* Exercise directions
Set the listing down unchanged, minus every embedded image.

* Dataset extract
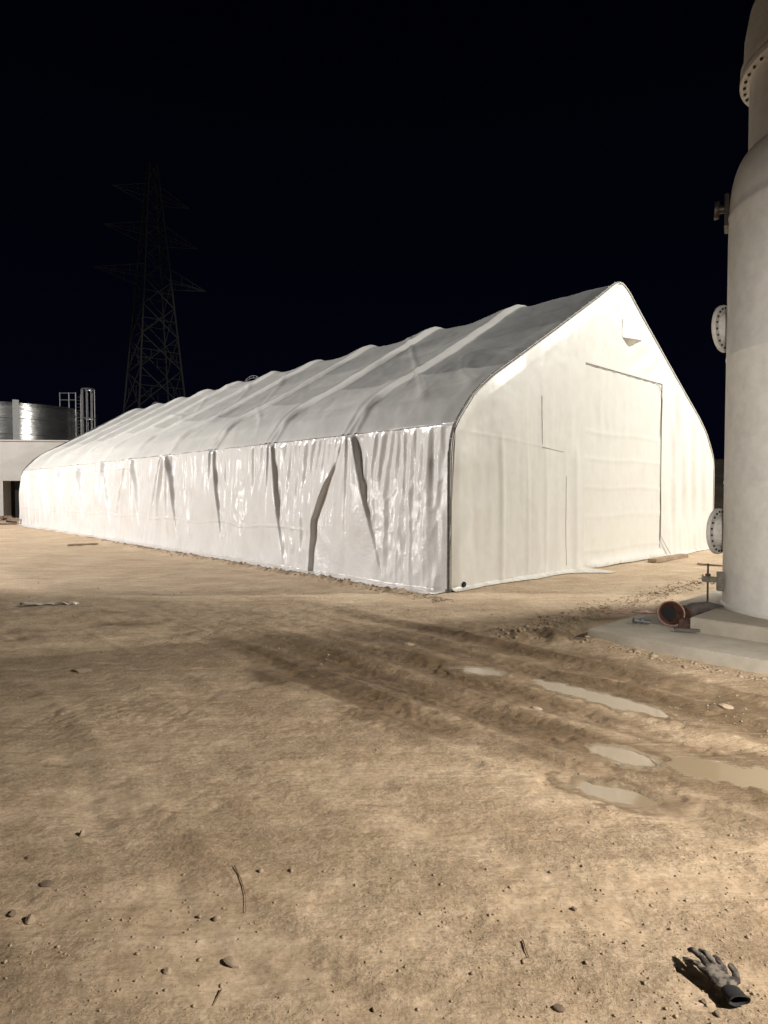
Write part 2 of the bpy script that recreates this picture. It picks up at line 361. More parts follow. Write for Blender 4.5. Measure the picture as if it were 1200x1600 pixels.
    rr = N.new('ShaderNodeMapRange'); L(at.outputs['Fac'], rr.inputs[0]); rr.inputs[3].default_value = .95; rr.inputs[4].default_value = .55; L(mix_f := math_('MULTIPLY', rr.outputs[0], math_('SUBTRACT', 1.0, math_('MULTIPLY', ff.outputs[0], .78))), p.inputs['Roughness'])
    p.inputs['Specular IOR Level'].default_value = .3
    # crumbly patches between smooth, compacted ones
    pat = N.new('ShaderNodeMapRange'); pat.interpolation_type = 'SMOOTHSTEP'; L(noise(1.15, 6, .6, (1, 1.6, 1), R(-46)), pat.inputs[0]); pat.inputs[1].default_value = .40; pat.inputs[2].default_value = .60; pat.inputs[3].default_value = .12; pat.inputs[4].default_value = 1.0
    grain = math_('MULTIPLY', pat.outputs[0], noise(85, 5, .75)); clod = math_('MULTIPLY', pat.outputs[0], noise(26, 6, .7))
    prev = None
    for f, st, di in ((noise(6, 8, .6), .20, .03), (clod, .75, .022), (grain, .9, .009), (noise(1.3, 8, .65, (.8, 12, 1), R(-46)), .55, .035)):
        b = N.new('ShaderNodeBump'); b.inputs['Strength'].default_value = st; b.inputs['Distance'].default_value = di; L(f, b.inputs['Height'])
        if prev: L(prev, b.inputs['Normal'])
        prev = b.outputs[0]
    v = N.new('ShaderNodeTexVoronoi'); v.inputs['Scale'].default_value = 42; L(g.outputs['Object'], v.inputs['Vector'])
    b = N.new('ShaderNodeBump'); b.inputs['Strength'].default_value = .15; b.inputs['Distance'].default_value = .004; b.invert = True; L(v.outputs['Distance'], b.inputs['Height']); L(prev, b.inputs['Normal'])
    L(b.outputs[0], p.inputs['Normal'])
    return m
gx = axis([(-1500, -300, 200), (-300, -60, 20), (-60, -20, 2), (-20, -7, .3), (-7, -2.6, .035), (-2.6, 2.8, .014), (2.8, 7, .035), (7, 20, .3), (20, 60, 2), (60, 300, 20), (300, 1500, 200)])
gy = axis([(-300, -60, 40), (-60, -10, 5), (-10, 1.2, .4), (1.2, 5, .014), (5, 9, .024), (9, 13, .05), (13, 22, .15), (22, 60, 1.2), (60, 300, 20), (300, 2000, 200)])
X, Y = np.meshgrid(gx, gy, indexing='ij'); Z = gh(X, Y)
from_np('ground', np.stack([X.ravel(), Y.ravel(), Z.ravel()], 1), gridF(len(gx), len(gy)), ground_material(), attrs={'wet': np.maximum(wet_and_shade(X, Y), .75 * pud_mask(X, Y, .13)).ravel(), 'film': pud_mask(X, Y, .07).ravel()})['kind'] = 'structure'
# puddles: still muddy water lying in the basins
wm = bpy.data.materials.new('muddy_water'); wm.use_nodes = True; p = wm.node_tree.nodes['Principled BSDF']
p.inputs['Base Color'].default_value = (.33, .26, .175, 1); p.inputs['Roughness'].default_value = .07; p.inputs['Specular IOR Level'].default_value = .5
for (cx, cy, a, b, an), PZ in zip(PUD, PUDZ):
    me = bpy.data.meshes.new('puddle'); bm = bmesh.new(); c, s = math.cos(R(an)), math.sin(R(an)); vs = []
    for k in range(40):
        q = 2 * math.pi * k / 40; px = (a + .06) * math.cos(q); py = (b + .06) * math.sin(q)
        vs.append(bm.verts.new((cx + px * c - py * s, cy + px * s + py * c, PZ)))
    bm.faces.new(vs); bm.to_mesh(me); bm.free(); link('puddle', me, wm, smooth=False)['kind'] = 'structure'

# ------------------------------------------------------------------ the fabric building
tent = empty('fabric_building', (P0[0], P0[1], 0), 'long white fabric-covered building with steep gable end, grey roof sheets and creased side curtain', 'fabric building')
# local frame: X = along the long side (away), Y = across the gable, Z up
tent.matrix_world = Matrix(((A[0], B[0], 0, P0[0]), (A[1], B[1], 0, P0[1]), (0, 0, 1, 0), (0, 0, 0, 1)))
def w2(xl, yl): return P0[0] + A[0] * xl + B[0] * yl, P0[1] + A[1] * xl + B[1] * yl
PR = np.array([(0, 0), (0, 1.2), (0, 2.25), (.03, 2.55), (.10, 2.78), (.21, 2.95), (.38, 3.15), (.60, 3.40), (.85, 3.60), (1.15, 3.81), (2.1, 4.36), (3.1, 4.94), (4.1, 5.53), (5.0, 6.06), (5.25, 6.215), (5.45, 6.34), (5.6, 6.44), (5.75, 6.52), (5.9, 6.58), (6.0, 6.61), (6.1, 6.62)])
dl = np.concatenate([[0], np.cumsum(np.hypot(*np.diff(PR, axis=0).T))]); PL = dl[-1]
def prof(l): return np.interp(l, dl, PR[:, 0]), np.interp(l, dl, PR[:, 1])
LE = np.interp(2.90, PR[:, 1], dl)             # arc length at the curtain's top edge
RIBS = np.array([2.75 + 3 * k for k in range(10)])
def arch_z(y): 
    yy = np.where(y > WID / 2, WID - y, y); return np.interp(yy, PR[:, 0] + np.arange(len(PR)) * 1e-6, PR[:, 1])

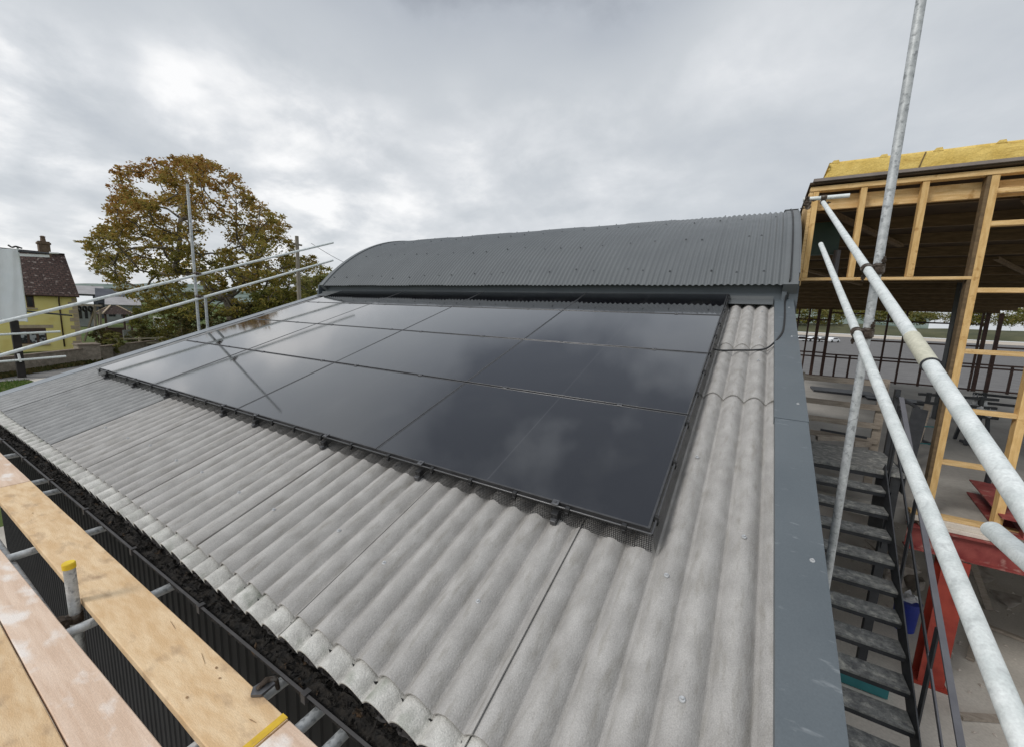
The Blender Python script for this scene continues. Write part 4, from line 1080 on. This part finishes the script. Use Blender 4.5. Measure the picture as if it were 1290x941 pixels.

* Written solution
Write part 2 of the bpy script that recreates this picture. It picks up at line 361. More parts follow. Write for Blender 4.5. Measure the picture as if it were 1200x1600 pixels.
    rr = N.new('ShaderNodeMapRange'); L(at.outputs['Fac'], rr.inputs[0]); rr.inputs[3].default_value = .95; rr.inputs[4].default_value = .55; L(mix_f := math_('MULTIPLY', rr.outputs[0], math_('SUBTRACT', 1.0, math_('MULTIPLY', ff.outputs[0], .78))), p.inputs['Roughness'])
    p.inputs['Specular IOR Level'].default_value = .3
    # crumbly patches between smooth, compacted ones
    pat = N.new('ShaderNodeMapRange'); pat.interpolation_type = 'SMOOTHSTEP'; L(noise(1.15, 6, .6, (1, 1.6, 1), R(-46)), pat.inputs[0]); pat.inputs[1].default_value = .40; pat.inputs[2].default_value = .60; pat.inputs[3].default_value = .12; pat.inputs[4].default_value = 1.0
    grain = math_('MULTIPLY', pat.outputs[0], noise(85, 5, .75)); clod = math_('MULTIPLY', pat.outputs[0], noise(26, 6, .7))
    prev = None
    for f, st, di in ((noise(6, 8, .6), .20, .03), (clod, .75, .022), (grain, .9, .009), (noise(1.3, 8, .65, (.8, 12, 1), R(-46)), .55, .035)):
        b = N.new('ShaderNodeBump'); b.inputs['Strength'].default_value = st; b.inputs['Distance'].default_value = di; L(f, b.inputs['Height'])
        if prev: L(prev, b.inputs['Normal'])
        prev = b.outputs[0]
    v = N.new('ShaderNodeTexVoronoi'); v.inputs['Scale'].default_value = 42; L(g.outputs['Object'], v.inputs['Vector'])
    b = N.new('ShaderNodeBump'); b.inputs['Strength'].default_value = .15; b.inputs['Distance'].default_value = .004; b.invert = True; L(v.outputs['Distance'], b.inputs['Height']); L(prev, b.inputs['Normal'])
    L(b.outputs[0], p.inputs['Normal'])
    return m
gx = axis([(-1500, -300, 200), (-300, -60, 20), (-60, -20, 2), (-20, -7, .3), (-7, -2.6, .035), (-2.6, 2.8, .014), (2.8, 7, .035), (7, 20, .3), (20, 60, 2), (60, 300, 20), (300, 1500, 200)])
gy = axis([(-300, -60, 40), (-60, -10, 5), (-10, 1.2, .4), (1.2, 5, .014), (5, 9, .024), (9, 13, .05), (13, 22, .15), (22, 60, 1.2), (60, 300, 20), (300, 2000, 200)])
X, Y = np.meshgrid(gx, gy, indexing='ij'); Z = gh(X, Y)
from_np('ground', np.stack([X.ravel(), Y.ravel(), Z.ravel()], 1), gridF(len(gx), len(gy)), ground_material(), attrs={'wet': np.maximum(wet_and_shade(X, Y), .75 * pud_mask(X, Y, .13)).ravel(), 'film': pud_mask(X, Y, .07).ravel()})['kind'] = 'structure'
# puddles: still muddy water lying in the basins
wm = bpy.data.materials.new('muddy_water'); wm.use_nodes = True; p = wm.node_tree.nodes['Principled BSDF']
p.inputs['Base Color'].default_value = (.33, .26, .175, 1); p.inputs['Roughness'].default_value = .07; p.inputs['Specular IOR Level'].default_value = .5
for (cx, cy, a, b, an), PZ in zip(PUD, PUDZ):
    me = bpy.data.meshes.new('puddle'); bm = bmesh.new(); c, s = math.cos(R(an)), math.sin(R(an)); vs = []
    for k in range(40):
        q = 2 * math.pi * k / 40; px = (a + .06) * math.cos(q); py = (b + .06) * math.sin(q)
        vs.append(bm.verts.new((cx + px * c - py * s, cy + px * s + py * c, PZ)))
    bm.faces.new(vs); bm.to_mesh(me); bm.free(); link('puddle', me, wm, smooth=False)['kind'] = 'structure'

# ------------------------------------------------------------------ the fabric building
tent = empty('fabric_building', (P0[0], P0[1], 0), 'long white fabric-covered building with steep gable end, grey roof sheets and creased side curtain', 'fabric building')
# local frame: X = along the long side (away), Y = across the gable, Z up
tent.matrix_world = Matrix(((A[0], B[0], 0, P0[0]), (A[1], B[1], 0, P0[1]), (0, 0, 1, 0), (0, 0, 0, 1)))
def w2(xl, yl): return P0[0] + A[0] * xl + B[0] * yl, P0[1] + A[1] * xl + B[1] * yl
PR = np.array([(0, 0), (0, 1.2), (0, 2.25), (.03, 2.55), (.10, 2.78), (.21, 2.95), (.38, 3.15), (.60, 3.40), (.85, 3.60), (1.15, 3.81), (2.1, 4.36), (3.1, 4.94), (4.1, 5.53), (5.0, 6.06), (5.25, 6.215), (5.45, 6.34), (5.6, 6.44), (5.75, 6.52), (5.9, 6.58), (6.0, 6.61), (6.1, 6.62)])
dl = np.concatenate([[0], np.cumsum(np.hypot(*np.diff(PR, axis=0).T))]); PL = dl[-1]
def prof(l): return np.interp(l, dl, PR[:, 0]), np.interp(l, dl, PR[:, 1])
LE = np.interp(2.90, PR[:, 1], dl)             # arc length at the curtain's top edge
RIBS = np.array([2.75 + 3 * k for k in range(10)])
def arch_z(y): 
    yy = np.where(y > WID / 2, WID - y, y); return np.interp(yy, PR[:, 0] + np.arange(len(PR)) * 1e-6, PR[:, 1])

The Blender Python script for this scene continues. Write part 4, from line 1080 on. This part finishes the script. Use Blender 4.5. Measure the picture as if it were 1290x941 pixels.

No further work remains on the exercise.